Exercise
Starting with the line that contains "The Blender Python" and stopping after the line that contains "M['bolt'], walk, origin=rails_p[0][0])", output every line exactly as it stands.

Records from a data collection
________________________

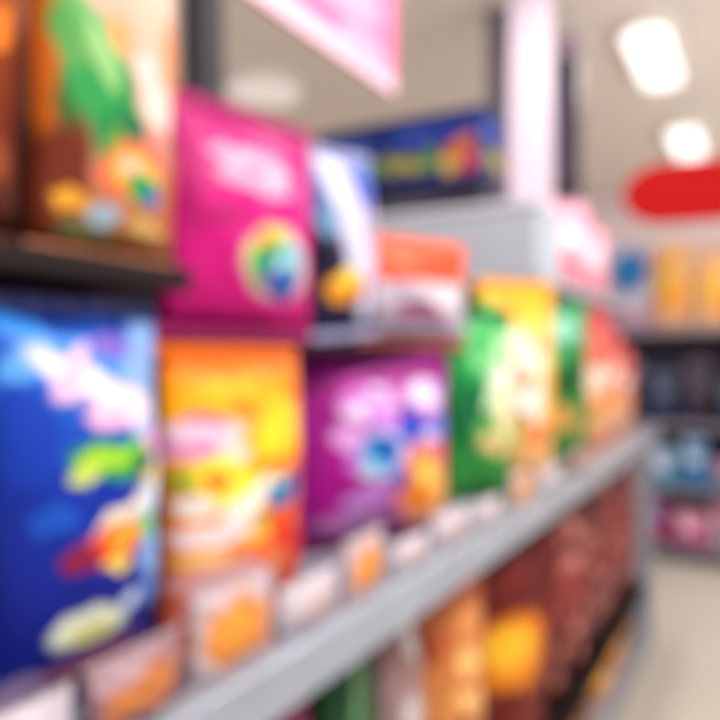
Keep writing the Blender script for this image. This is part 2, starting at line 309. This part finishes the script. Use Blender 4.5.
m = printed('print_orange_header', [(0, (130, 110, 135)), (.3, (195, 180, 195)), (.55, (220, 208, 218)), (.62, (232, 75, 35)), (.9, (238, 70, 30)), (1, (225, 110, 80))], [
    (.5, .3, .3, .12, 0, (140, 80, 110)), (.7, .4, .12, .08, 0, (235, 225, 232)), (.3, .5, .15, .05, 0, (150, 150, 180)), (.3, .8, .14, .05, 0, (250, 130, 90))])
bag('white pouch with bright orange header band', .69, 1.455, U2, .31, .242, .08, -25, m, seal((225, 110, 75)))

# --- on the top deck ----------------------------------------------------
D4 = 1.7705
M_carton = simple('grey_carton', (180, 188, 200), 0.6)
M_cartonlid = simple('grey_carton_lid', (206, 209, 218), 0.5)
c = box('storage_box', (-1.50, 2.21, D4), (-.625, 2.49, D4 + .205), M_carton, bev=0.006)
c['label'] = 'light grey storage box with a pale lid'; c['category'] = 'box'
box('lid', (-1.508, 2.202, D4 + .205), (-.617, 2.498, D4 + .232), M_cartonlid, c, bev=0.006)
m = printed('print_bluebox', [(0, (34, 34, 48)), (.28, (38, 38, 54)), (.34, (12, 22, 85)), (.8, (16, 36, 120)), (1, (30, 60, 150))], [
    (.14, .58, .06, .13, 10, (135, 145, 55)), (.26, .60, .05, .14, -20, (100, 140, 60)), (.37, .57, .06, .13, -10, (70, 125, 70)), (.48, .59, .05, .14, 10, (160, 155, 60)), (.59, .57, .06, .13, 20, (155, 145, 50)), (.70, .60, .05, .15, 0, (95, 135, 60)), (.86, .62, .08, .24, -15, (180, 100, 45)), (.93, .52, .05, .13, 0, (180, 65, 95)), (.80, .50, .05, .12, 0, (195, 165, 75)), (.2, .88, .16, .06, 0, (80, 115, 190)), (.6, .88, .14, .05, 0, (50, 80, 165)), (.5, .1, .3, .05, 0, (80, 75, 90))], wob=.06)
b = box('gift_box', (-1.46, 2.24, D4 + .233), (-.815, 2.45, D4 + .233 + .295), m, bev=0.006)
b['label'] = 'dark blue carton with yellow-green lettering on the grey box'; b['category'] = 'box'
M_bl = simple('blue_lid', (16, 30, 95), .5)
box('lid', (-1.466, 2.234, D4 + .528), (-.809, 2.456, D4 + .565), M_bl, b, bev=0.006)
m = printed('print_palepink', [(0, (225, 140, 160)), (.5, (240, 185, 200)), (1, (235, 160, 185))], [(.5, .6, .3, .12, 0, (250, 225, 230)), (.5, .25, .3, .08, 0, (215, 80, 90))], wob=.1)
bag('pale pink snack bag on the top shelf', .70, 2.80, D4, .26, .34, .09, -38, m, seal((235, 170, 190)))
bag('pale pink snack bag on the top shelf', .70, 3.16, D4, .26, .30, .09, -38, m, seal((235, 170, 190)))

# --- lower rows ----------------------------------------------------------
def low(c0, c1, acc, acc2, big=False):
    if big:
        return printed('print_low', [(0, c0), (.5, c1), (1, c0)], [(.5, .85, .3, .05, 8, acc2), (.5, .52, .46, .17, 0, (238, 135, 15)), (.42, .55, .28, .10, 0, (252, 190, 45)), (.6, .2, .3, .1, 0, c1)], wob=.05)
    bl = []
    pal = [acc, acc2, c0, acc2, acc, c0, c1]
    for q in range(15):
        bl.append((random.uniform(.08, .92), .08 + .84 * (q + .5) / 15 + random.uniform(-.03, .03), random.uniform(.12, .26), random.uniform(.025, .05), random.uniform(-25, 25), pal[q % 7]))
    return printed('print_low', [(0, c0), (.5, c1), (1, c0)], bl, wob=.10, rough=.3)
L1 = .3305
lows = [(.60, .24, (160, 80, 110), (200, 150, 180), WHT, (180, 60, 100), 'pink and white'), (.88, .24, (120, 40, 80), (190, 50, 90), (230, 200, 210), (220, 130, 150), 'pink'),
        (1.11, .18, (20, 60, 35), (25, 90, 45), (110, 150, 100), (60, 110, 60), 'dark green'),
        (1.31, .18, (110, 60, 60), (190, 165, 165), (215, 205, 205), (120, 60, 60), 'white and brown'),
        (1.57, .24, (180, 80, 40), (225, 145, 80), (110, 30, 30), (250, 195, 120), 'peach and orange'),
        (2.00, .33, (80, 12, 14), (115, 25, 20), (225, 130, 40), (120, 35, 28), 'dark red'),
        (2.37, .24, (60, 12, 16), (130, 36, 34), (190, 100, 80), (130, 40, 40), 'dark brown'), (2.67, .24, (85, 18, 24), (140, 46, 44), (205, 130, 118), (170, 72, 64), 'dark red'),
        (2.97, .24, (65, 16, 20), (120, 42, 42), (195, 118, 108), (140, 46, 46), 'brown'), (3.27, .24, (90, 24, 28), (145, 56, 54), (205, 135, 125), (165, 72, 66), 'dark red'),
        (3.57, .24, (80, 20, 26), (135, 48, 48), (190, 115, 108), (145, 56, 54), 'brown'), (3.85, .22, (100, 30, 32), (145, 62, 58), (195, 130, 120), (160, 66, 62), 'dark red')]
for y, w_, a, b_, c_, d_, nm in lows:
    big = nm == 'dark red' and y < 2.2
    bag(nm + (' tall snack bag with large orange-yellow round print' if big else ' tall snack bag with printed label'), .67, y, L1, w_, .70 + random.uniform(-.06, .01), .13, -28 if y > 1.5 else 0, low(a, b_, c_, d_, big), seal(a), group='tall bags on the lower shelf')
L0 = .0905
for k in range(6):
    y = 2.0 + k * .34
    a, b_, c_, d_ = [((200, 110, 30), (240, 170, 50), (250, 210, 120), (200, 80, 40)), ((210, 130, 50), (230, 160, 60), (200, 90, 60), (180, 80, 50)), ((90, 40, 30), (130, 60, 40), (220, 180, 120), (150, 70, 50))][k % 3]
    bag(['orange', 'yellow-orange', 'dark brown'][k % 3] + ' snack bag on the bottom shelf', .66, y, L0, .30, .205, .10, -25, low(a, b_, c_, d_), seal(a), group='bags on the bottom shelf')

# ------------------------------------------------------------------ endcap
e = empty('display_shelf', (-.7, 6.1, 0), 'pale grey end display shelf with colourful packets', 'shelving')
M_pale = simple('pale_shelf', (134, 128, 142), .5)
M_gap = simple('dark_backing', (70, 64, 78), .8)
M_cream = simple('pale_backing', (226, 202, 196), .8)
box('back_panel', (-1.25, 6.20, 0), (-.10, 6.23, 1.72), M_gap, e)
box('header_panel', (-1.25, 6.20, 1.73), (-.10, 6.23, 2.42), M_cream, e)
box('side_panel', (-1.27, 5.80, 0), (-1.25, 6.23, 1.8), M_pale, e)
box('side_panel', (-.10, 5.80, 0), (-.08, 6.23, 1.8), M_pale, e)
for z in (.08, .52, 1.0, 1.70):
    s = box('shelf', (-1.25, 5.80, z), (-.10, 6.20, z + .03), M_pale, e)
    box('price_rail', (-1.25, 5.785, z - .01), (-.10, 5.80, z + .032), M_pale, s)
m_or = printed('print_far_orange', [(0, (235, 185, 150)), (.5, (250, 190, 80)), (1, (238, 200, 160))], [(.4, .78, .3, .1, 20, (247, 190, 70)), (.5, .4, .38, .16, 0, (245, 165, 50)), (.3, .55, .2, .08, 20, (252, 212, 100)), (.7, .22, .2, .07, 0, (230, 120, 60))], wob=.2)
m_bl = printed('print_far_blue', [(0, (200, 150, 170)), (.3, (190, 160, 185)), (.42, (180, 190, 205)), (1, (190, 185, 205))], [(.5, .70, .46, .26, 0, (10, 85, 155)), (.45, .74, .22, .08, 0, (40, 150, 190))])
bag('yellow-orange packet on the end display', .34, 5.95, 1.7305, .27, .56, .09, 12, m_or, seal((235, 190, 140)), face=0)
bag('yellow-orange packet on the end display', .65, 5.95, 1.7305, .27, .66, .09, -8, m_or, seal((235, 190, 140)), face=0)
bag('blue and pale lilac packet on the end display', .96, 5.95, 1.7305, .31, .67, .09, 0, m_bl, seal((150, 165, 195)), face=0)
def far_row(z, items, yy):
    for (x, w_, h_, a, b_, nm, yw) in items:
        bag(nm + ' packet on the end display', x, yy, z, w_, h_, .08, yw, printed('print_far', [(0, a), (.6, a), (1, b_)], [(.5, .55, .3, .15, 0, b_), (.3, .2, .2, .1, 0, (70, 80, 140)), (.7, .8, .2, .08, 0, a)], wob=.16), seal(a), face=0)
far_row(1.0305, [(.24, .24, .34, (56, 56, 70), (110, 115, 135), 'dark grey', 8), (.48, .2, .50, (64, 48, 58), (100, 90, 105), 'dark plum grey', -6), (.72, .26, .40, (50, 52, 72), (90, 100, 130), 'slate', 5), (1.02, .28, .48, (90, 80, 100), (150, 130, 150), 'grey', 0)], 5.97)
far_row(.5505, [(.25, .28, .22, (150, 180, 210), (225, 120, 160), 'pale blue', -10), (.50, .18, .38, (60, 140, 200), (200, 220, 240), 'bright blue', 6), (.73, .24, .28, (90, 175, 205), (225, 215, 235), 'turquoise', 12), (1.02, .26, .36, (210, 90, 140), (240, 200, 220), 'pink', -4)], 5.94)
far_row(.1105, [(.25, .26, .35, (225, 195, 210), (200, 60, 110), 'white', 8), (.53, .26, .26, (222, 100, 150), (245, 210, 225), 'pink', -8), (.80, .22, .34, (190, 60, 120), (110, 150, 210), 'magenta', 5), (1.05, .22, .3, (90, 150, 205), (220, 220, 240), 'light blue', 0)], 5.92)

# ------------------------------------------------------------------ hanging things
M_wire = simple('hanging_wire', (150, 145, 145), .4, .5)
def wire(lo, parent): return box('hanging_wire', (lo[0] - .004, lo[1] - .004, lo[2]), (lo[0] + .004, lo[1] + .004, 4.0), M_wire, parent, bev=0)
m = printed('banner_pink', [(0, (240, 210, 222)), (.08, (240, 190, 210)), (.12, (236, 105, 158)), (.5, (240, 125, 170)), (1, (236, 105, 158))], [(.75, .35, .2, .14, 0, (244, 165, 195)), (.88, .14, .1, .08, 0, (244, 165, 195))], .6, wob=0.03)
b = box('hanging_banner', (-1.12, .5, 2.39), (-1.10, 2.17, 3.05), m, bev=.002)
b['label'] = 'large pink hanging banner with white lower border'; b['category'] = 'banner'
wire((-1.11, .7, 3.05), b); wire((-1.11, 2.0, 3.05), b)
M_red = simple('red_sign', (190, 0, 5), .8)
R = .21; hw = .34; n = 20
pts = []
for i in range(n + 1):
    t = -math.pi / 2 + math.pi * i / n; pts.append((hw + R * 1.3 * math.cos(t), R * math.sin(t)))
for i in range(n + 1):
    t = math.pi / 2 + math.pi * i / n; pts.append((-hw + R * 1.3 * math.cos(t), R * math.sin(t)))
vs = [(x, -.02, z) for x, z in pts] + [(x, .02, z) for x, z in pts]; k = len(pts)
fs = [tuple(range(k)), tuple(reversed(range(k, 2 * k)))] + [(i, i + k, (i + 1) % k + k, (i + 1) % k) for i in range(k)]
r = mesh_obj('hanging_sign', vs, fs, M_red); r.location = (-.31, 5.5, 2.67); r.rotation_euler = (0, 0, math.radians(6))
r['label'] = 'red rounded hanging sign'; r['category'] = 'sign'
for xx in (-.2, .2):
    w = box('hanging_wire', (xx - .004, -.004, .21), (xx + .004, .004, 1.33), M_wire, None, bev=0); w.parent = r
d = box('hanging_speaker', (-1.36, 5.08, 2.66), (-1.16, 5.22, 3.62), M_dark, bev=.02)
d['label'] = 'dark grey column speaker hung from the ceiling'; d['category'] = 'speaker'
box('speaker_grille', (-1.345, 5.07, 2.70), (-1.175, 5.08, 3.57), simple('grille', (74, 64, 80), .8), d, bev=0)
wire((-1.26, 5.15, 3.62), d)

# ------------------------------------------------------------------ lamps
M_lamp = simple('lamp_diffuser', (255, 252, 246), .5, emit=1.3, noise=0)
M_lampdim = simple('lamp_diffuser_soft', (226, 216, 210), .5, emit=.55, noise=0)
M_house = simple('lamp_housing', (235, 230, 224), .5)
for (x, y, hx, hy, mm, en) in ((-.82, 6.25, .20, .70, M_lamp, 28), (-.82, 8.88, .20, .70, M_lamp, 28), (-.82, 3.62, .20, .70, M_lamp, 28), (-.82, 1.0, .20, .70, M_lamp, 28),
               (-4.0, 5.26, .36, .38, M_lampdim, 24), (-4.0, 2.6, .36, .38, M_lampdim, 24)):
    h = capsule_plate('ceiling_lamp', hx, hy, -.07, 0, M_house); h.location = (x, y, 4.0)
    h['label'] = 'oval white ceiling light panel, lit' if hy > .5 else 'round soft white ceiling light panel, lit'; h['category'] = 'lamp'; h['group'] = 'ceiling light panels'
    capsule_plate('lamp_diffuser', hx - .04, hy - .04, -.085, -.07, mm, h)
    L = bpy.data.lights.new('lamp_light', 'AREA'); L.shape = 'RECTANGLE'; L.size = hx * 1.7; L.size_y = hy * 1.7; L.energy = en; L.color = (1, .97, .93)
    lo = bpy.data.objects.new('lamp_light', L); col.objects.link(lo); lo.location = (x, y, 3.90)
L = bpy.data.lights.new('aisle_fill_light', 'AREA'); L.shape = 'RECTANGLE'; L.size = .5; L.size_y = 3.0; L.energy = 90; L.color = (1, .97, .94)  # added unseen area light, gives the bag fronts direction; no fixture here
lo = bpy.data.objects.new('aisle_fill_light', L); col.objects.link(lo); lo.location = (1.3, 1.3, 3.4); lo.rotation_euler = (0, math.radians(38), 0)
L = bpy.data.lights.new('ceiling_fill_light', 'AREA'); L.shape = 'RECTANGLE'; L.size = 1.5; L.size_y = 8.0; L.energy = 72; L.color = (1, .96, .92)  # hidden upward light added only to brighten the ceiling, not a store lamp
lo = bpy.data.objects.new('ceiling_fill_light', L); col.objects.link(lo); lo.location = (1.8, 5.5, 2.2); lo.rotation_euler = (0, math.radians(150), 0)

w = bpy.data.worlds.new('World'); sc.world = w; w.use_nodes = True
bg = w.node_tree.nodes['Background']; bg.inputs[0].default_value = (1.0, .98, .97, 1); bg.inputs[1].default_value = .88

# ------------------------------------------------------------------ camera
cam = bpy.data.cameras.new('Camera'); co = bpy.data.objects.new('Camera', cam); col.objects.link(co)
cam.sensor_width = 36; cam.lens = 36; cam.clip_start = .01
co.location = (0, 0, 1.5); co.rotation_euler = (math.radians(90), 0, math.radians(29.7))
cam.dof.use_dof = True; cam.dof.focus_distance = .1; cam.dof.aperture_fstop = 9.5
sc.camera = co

________________________

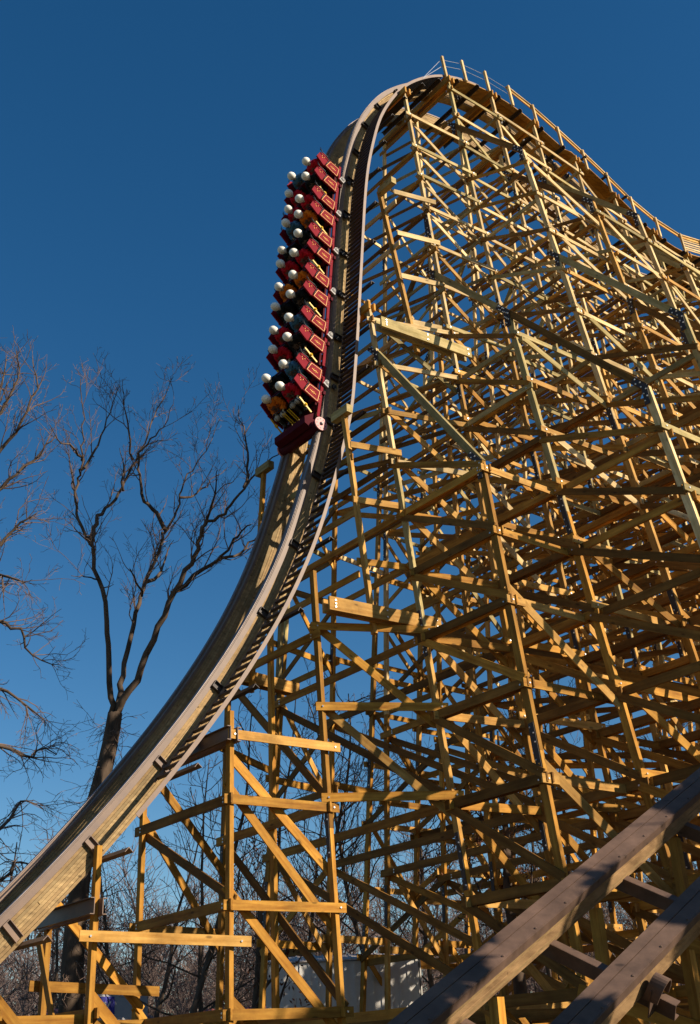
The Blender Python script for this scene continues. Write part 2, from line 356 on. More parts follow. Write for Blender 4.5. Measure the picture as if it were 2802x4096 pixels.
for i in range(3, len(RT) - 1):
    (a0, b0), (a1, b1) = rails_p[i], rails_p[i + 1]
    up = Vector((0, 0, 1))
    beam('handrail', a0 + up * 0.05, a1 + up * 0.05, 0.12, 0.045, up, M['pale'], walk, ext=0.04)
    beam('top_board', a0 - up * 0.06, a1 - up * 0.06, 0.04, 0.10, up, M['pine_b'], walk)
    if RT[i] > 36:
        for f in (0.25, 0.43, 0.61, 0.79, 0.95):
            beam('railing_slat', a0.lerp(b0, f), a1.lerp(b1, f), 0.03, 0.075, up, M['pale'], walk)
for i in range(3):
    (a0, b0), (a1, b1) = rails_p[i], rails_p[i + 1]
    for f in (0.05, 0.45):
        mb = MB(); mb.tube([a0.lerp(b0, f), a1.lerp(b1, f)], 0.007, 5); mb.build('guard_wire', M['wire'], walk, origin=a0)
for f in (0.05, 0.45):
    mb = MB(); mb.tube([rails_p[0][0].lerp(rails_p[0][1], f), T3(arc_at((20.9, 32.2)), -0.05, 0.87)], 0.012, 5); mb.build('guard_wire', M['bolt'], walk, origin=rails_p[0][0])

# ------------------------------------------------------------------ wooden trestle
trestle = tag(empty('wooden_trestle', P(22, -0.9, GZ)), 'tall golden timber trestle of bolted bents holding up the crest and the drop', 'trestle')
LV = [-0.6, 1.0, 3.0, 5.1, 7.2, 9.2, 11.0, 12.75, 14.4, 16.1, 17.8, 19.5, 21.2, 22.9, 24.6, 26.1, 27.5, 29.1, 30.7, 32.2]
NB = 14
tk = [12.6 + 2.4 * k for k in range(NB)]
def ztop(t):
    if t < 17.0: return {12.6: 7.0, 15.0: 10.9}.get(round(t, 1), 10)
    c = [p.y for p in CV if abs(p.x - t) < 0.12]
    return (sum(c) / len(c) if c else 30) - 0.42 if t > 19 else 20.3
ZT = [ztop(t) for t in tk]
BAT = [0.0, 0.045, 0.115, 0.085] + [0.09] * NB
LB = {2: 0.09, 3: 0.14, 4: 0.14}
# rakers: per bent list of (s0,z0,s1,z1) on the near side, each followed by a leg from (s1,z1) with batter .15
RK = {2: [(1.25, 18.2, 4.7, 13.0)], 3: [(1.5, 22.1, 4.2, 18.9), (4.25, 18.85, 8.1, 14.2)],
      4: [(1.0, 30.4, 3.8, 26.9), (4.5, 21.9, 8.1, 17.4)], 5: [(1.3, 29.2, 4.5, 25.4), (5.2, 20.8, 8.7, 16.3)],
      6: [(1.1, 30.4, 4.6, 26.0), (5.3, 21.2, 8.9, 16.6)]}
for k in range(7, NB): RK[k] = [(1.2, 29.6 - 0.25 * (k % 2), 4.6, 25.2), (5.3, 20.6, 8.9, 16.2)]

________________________

Written answer
The Blender Python script for this scene continues. Write part 2, from line 356 on. More parts follow. Write for Blender 4.5. Measure the picture as if it were 2802x4096 pixels.
for i in range(3, len(RT) - 1):
    (a0, b0), (a1, b1) = rails_p[i], rails_p[i + 1]
    up = Vector((0, 0, 1))
    beam('handrail', a0 + up * 0.05, a1 + up * 0.05, 0.12, 0.045, up, M['pale'], walk, ext=0.04)
    beam('top_board', a0 - up * 0.06, a1 - up * 0.06, 0.04, 0.10, up, M['pine_b'], walk)
    if RT[i] > 36:
        for f in (0.25, 0.43, 0.61, 0.79, 0.95):
            beam('railing_slat', a0.lerp(b0, f), a1.lerp(b1, f), 0.03, 0.075, up, M['pale'], walk)
for i in range(3):
    (a0, b0), (a1, b1) = rails_p[i], rails_p[i + 1]
    for f in (0.05, 0.45):
        mb = MB(); mb.tube([a0.lerp(b0, f), a1.lerp(b1, f)], 0.007, 5); mb.build('guard_wire', M['wire'], walk, origin=a0)
for f in (0.05, 0.45):
    mb = MB(); mb.tube([rails_p[0][0].lerp(rails_p[0][1], f), T3(arc_at((20.9, 32.2)), -0.05, 0.87)], 0.012, 5); mb.build('guard_wire', M['bolt'], walk, origin=rails_p[0][0])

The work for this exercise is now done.